■ Supplied material:
━━━━━━━━━━━━━━━━━━━━
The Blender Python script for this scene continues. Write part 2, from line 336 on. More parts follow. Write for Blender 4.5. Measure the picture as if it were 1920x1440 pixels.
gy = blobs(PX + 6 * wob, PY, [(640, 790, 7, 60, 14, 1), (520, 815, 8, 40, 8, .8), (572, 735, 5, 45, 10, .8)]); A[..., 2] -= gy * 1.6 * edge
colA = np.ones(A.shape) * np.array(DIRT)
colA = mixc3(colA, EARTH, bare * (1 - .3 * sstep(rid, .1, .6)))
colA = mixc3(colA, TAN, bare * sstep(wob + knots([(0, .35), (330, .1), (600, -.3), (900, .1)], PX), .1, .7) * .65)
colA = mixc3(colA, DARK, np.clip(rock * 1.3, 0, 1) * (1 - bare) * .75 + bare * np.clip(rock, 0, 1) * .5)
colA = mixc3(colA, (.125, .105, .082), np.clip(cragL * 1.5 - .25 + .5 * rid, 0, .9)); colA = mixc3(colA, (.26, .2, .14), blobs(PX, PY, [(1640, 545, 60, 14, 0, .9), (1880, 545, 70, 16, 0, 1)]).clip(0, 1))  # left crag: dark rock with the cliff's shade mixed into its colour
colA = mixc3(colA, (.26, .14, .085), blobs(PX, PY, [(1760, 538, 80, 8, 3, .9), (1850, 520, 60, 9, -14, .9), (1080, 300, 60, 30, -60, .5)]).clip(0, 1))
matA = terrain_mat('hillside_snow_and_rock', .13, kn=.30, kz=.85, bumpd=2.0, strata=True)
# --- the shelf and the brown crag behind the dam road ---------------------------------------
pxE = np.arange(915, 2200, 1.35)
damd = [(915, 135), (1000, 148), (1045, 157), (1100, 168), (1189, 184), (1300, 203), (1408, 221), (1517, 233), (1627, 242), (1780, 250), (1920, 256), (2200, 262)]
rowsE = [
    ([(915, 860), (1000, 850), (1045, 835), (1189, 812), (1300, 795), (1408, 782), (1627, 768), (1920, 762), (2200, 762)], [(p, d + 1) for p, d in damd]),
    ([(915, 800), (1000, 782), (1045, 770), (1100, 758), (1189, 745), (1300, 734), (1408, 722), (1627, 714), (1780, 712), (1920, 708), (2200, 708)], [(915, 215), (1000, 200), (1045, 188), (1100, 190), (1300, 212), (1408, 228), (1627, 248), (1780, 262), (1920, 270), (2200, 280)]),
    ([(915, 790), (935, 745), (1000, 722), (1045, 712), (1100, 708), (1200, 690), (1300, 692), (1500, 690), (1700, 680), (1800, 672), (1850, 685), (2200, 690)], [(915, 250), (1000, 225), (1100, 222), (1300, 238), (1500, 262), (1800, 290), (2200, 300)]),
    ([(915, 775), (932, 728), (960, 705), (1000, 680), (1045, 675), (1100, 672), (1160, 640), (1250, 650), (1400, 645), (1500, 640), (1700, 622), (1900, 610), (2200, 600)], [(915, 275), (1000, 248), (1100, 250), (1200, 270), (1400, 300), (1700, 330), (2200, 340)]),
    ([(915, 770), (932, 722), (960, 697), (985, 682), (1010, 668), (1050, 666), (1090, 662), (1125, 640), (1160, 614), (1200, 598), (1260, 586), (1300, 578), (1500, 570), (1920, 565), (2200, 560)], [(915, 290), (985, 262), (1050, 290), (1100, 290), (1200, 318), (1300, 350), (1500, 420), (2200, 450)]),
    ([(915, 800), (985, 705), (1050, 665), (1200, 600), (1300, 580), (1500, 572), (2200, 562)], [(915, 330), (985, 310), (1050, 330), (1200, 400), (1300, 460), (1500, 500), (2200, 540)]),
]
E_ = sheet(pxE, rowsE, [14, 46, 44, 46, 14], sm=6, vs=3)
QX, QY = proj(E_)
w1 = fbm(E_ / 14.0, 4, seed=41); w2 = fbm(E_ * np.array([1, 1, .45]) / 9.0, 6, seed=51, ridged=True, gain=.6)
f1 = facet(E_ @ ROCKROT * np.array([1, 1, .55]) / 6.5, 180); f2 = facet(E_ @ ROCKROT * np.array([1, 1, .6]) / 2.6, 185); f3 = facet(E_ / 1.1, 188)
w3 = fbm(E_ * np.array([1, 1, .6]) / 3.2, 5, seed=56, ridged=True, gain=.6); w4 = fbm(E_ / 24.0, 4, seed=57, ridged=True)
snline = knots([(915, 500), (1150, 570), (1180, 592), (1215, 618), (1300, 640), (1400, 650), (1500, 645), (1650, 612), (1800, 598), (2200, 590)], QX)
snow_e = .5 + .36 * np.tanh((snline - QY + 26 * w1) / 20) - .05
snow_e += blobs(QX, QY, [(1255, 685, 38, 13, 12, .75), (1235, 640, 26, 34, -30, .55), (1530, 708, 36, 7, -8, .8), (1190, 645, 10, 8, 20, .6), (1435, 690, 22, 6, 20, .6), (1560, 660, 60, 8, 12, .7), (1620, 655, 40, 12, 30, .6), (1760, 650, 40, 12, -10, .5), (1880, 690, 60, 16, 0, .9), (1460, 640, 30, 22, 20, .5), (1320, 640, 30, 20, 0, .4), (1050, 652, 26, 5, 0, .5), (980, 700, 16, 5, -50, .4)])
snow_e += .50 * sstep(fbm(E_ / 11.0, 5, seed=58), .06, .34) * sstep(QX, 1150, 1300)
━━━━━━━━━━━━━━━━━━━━
■ The task: Each line of the listing should be copied exactly.

■ Solution to this task:
The Blender Python script for this scene continues. Write part 2, from line 336 on. More parts follow. Write for Blender 4.5. Measure the picture as if it were 1920x1440 pixels.
gy = blobs(PX + 6 * wob, PY, [(640, 790, 7, 60, 14, 1), (520, 815, 8, 40, 8, .8), (572, 735, 5, 45, 10, .8)]); A[..., 2] -= gy * 1.6 * edge
colA = np.ones(A.shape) * np.array(DIRT)
colA = mixc3(colA, EARTH, bare * (1 - .3 * sstep(rid, .1, .6)))
colA = mixc3(colA, TAN, bare * sstep(wob + knots([(0, .35), (330, .1), (600, -.3), (900, .1)], PX), .1, .7) * .65)
colA = mixc3(colA, DARK, np.clip(rock * 1.3, 0, 1) * (1 - bare) * .75 + bare * np.clip(rock, 0, 1) * .5)
colA = mixc3(colA, (.125, .105, .082), np.clip(cragL * 1.5 - .25 + .5 * rid, 0, .9)); colA = mixc3(colA, (.26, .2, .14), blobs(PX, PY, [(1640, 545, 60, 14, 0, .9), (1880, 545, 70, 16, 0, 1)]).clip(0, 1))  # left crag: dark rock with the cliff's shade mixed into its colour
colA = mixc3(colA, (.26, .14, .085), blobs(PX, PY, [(1760, 538, 80, 8, 3, .9), (1850, 520, 60, 9, -14, .9), (1080, 300, 60, 30, -60, .5)]).clip(0, 1))
matA = terrain_mat('hillside_snow_and_rock', .13, kn=.30, kz=.85, bumpd=2.0, strata=True)
# --- the shelf and the brown crag behind the dam road ---------------------------------------
pxE = np.arange(915, 2200, 1.35)
damd = [(915, 135), (1000, 148), (1045, 157), (1100, 168), (1189, 184), (1300, 203), (1408, 221), (1517, 233), (1627, 242), (1780, 250), (1920, 256), (2200, 262)]
rowsE = [
    ([(915, 860), (1000, 850), (1045, 835), (1189, 812), (1300, 795), (1408, 782), (1627, 768), (1920, 762), (2200, 762)], [(p, d + 1) for p, d in damd]),
    ([(915, 800), (1000, 782), (1045, 770), (1100, 758), (1189, 745), (1300, 734), (1408, 722), (1627, 714), (1780, 712), (1920, 708), (2200, 708)], [(915, 215), (1000, 200), (1045, 188), (1100, 190), (1300, 212), (1408, 228), (1627, 248), (1780, 262), (1920, 270), (2200, 280)]),
    ([(915, 790), (935, 745), (1000, 722), (1045, 712), (1100, 708), (1200, 690), (1300, 692), (1500, 690), (1700, 680), (1800, 672), (1850, 685), (2200, 690)], [(915, 250), (1000, 225), (1100, 222), (1300, 238), (1500, 262), (1800, 290), (2200, 300)]),
    ([(915, 775), (932, 728), (960, 705), (1000, 680), (1045, 675), (1100, 672), (1160, 640), (1250, 650), (1400, 645), (1500, 640), (1700, 622), (1900, 610), (2200, 600)], [(915, 275), (1000, 248), (1100, 250), (1200, 270), (1400, 300), (1700, 330), (2200, 340)]),
    ([(915, 770), (932, 722), (960, 697), (985, 682), (1010, 668), (1050, 666), (1090, 662), (1125, 640), (1160, 614), (1200, 598), (1260, 586), (1300, 578), (1500, 570), (1920, 565), (2200, 560)], [(915, 290), (985, 262), (1050, 290), (1100, 290), (1200, 318), (1300, 350), (1500, 420), (2200, 450)]),
    ([(915, 800), (985, 705), (1050, 665), (1200, 600), (1300, 580), (1500, 572), (2200, 562)], [(915, 330), (985, 310), (1050, 330), (1200, 400), (1300, 460), (1500, 500), (2200, 540)]),
]
E_ = sheet(pxE, rowsE, [14, 46, 44, 46, 14], sm=6, vs=3)
QX, QY = proj(E_)
w1 = fbm(E_ / 14.0, 4, seed=41); w2 = fbm(E_ * np.array([1, 1, .45]) / 9.0, 6, seed=51, ridged=True, gain=.6)
f1 = facet(E_ @ ROCKROT * np.array([1, 1, .55]) / 6.5, 180); f2 = facet(E_ @ ROCKROT * np.array([1, 1, .6]) / 2.6, 185); f3 = facet(E_ / 1.1, 188)
w3 = fbm(E_ * np.array([1, 1, .6]) / 3.2, 5, seed=56, ridged=True, gain=.6); w4 = fbm(E_ / 24.0, 4, seed=57, ridged=True)
snline = knots([(915, 500), (1150, 570), (1180, 592), (1215, 618), (1300, 640), (1400, 650), (1500, 645), (1650, 612), (1800, 598), (2200, 590)], QX)
snow_e = .5 + .36 * np.tanh((snline - QY + 26 * w1) / 20) - .05
snow_e += blobs(QX, QY, [(1255, 685, 38, 13, 12, .75), (1235, 640, 26, 34, -30, .55), (1530, 708, 36, 7, -8, .8), (1190, 645, 10, 8, 20, .6), (1435, 690, 22, 6, 20, .6), (1560, 660, 60, 8, 12, .7), (1620, 655, 40, 12, 30, .6), (1760, 650, 40, 12, -10, .5), (1880, 690, 60, 16, 0, .9), (1460, 640, 30, 22, 20, .5), (1320, 640, 30, 20, 0, .4), (1050, 652, 26, 5, 0, .5), (980, 700, 16, 5, -50, .4)])
snow_e += .50 * sstep(fbm(E_ / 11.0, 5, seed=58), .06, .34) * sstep(QX, 1150, 1300)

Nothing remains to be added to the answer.